What is expected:
Please give the listing again in its entirety, exactly as written.

□ □ □ □ □ □ □

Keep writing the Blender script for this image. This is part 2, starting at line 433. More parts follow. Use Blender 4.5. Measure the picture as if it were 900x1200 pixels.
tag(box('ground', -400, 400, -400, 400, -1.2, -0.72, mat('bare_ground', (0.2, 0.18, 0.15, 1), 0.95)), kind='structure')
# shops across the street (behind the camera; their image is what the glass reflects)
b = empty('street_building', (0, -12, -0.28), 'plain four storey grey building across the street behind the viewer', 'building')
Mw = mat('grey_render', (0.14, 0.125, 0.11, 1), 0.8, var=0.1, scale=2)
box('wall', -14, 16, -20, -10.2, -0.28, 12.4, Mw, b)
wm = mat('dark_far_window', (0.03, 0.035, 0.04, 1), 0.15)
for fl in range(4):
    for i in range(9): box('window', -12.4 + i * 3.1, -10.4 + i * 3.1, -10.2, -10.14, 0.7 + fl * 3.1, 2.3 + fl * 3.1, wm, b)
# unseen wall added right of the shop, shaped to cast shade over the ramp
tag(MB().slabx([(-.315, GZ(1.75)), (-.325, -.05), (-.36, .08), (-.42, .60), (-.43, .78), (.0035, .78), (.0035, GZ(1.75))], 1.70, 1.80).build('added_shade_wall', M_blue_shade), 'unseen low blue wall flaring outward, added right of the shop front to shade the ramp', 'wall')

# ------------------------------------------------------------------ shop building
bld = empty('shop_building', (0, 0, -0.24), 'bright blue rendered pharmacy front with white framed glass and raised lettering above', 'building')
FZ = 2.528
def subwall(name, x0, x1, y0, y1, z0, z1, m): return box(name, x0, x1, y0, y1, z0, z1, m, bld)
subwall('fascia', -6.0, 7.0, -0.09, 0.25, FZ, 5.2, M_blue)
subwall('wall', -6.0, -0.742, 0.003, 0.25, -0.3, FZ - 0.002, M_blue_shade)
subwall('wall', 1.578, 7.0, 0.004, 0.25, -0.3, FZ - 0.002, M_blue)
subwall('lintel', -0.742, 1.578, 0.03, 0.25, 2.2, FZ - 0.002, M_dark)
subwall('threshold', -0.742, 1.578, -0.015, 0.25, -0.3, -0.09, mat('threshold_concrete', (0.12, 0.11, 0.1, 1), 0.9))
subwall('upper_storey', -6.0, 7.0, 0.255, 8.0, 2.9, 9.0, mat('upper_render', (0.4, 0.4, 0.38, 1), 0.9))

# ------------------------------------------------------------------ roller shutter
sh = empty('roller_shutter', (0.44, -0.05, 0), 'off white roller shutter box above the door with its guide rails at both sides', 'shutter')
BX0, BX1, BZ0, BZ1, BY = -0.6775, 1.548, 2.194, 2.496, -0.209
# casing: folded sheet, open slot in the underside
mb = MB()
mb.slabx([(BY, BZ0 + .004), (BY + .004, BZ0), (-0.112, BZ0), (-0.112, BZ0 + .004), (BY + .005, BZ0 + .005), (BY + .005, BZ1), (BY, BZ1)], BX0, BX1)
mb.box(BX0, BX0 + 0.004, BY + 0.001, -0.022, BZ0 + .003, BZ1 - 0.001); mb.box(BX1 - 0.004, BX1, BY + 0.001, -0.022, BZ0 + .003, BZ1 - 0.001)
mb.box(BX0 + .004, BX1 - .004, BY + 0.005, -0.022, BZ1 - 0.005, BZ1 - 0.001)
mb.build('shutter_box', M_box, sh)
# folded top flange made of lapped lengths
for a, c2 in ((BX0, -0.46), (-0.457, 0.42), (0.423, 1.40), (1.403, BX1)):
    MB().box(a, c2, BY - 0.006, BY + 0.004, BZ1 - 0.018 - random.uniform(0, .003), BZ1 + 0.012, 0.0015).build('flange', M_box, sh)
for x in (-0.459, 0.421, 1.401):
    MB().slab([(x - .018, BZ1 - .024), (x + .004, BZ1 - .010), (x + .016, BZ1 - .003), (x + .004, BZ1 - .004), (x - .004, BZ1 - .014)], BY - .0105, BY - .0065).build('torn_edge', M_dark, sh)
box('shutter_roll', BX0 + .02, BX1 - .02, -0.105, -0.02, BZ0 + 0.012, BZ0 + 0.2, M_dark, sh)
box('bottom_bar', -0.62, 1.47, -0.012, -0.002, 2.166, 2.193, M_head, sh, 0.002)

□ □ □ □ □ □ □

Full solution:
Keep writing the Blender script for this image. This is part 2, starting at line 433. More parts follow. Use Blender 4.5. Measure the picture as if it were 900x1200 pixels.
tag(box('ground', -400, 400, -400, 400, -1.2, -0.72, mat('bare_ground', (0.2, 0.18, 0.15, 1), 0.95)), kind='structure')
# shops across the street (behind the camera; their image is what the glass reflects)
b = empty('street_building', (0, -12, -0.28), 'plain four storey grey building across the street behind the viewer', 'building')
Mw = mat('grey_render', (0.14, 0.125, 0.11, 1), 0.8, var=0.1, scale=2)
box('wall', -14, 16, -20, -10.2, -0.28, 12.4, Mw, b)
wm = mat('dark_far_window', (0.03, 0.035, 0.04, 1), 0.15)
for fl in range(4):
    for i in range(9): box('window', -12.4 + i * 3.1, -10.4 + i * 3.1, -10.2, -10.14, 0.7 + fl * 3.1, 2.3 + fl * 3.1, wm, b)
# unseen wall added right of the shop, shaped to cast shade over the ramp
tag(MB().slabx([(-.315, GZ(1.75)), (-.325, -.05), (-.36, .08), (-.42, .60), (-.43, .78), (.0035, .78), (.0035, GZ(1.75))], 1.70, 1.80).build('added_shade_wall', M_blue_shade), 'unseen low blue wall flaring outward, added right of the shop front to shade the ramp', 'wall')

# ------------------------------------------------------------------ shop building
bld = empty('shop_building', (0, 0, -0.24), 'bright blue rendered pharmacy front with white framed glass and raised lettering above', 'building')
FZ = 2.528
def subwall(name, x0, x1, y0, y1, z0, z1, m): return box(name, x0, x1, y0, y1, z0, z1, m, bld)
subwall('fascia', -6.0, 7.0, -0.09, 0.25, FZ, 5.2, M_blue)
subwall('wall', -6.0, -0.742, 0.003, 0.25, -0.3, FZ - 0.002, M_blue_shade)
subwall('wall', 1.578, 7.0, 0.004, 0.25, -0.3, FZ - 0.002, M_blue)
subwall('lintel', -0.742, 1.578, 0.03, 0.25, 2.2, FZ - 0.002, M_dark)
subwall('threshold', -0.742, 1.578, -0.015, 0.25, -0.3, -0.09, mat('threshold_concrete', (0.12, 0.11, 0.1, 1), 0.9))
subwall('upper_storey', -6.0, 7.0, 0.255, 8.0, 2.9, 9.0, mat('upper_render', (0.4, 0.4, 0.38, 1), 0.9))

# ------------------------------------------------------------------ roller shutter
sh = empty('roller_shutter', (0.44, -0.05, 0), 'off white roller shutter box above the door with its guide rails at both sides', 'shutter')
BX0, BX1, BZ0, BZ1, BY = -0.6775, 1.548, 2.194, 2.496, -0.209
# casing: folded sheet, open slot in the underside
mb = MB()
mb.slabx([(BY, BZ0 + .004), (BY + .004, BZ0), (-0.112, BZ0), (-0.112, BZ0 + .004), (BY + .005, BZ0 + .005), (BY + .005, BZ1), (BY, BZ1)], BX0, BX1)
mb.box(BX0, BX0 + 0.004, BY + 0.001, -0.022, BZ0 + .003, BZ1 - 0.001); mb.box(BX1 - 0.004, BX1, BY + 0.001, -0.022, BZ0 + .003, BZ1 - 0.001)
mb.box(BX0 + .004, BX1 - .004, BY + 0.005, -0.022, BZ1 - 0.005, BZ1 - 0.001)
mb.build('shutter_box', M_box, sh)
# folded top flange made of lapped lengths
for a, c2 in ((BX0, -0.46), (-0.457, 0.42), (0.423, 1.40), (1.403, BX1)):
    MB().box(a, c2, BY - 0.006, BY + 0.004, BZ1 - 0.018 - random.uniform(0, .003), BZ1 + 0.012, 0.0015).build('flange', M_box, sh)
for x in (-0.459, 0.421, 1.401):
    MB().slab([(x - .018, BZ1 - .024), (x + .004, BZ1 - .010), (x + .016, BZ1 - .003), (x + .004, BZ1 - .004), (x - .004, BZ1 - .014)], BY - .0105, BY - .0065).build('torn_edge', M_dark, sh)
box('shutter_roll', BX0 + .02, BX1 - .02, -0.105, -0.02, BZ0 + 0.012, BZ0 + 0.2, M_dark, sh)
box('bottom_bar', -0.62, 1.47, -0.012, -0.002, 2.166, 2.193, M_head, sh, 0.002)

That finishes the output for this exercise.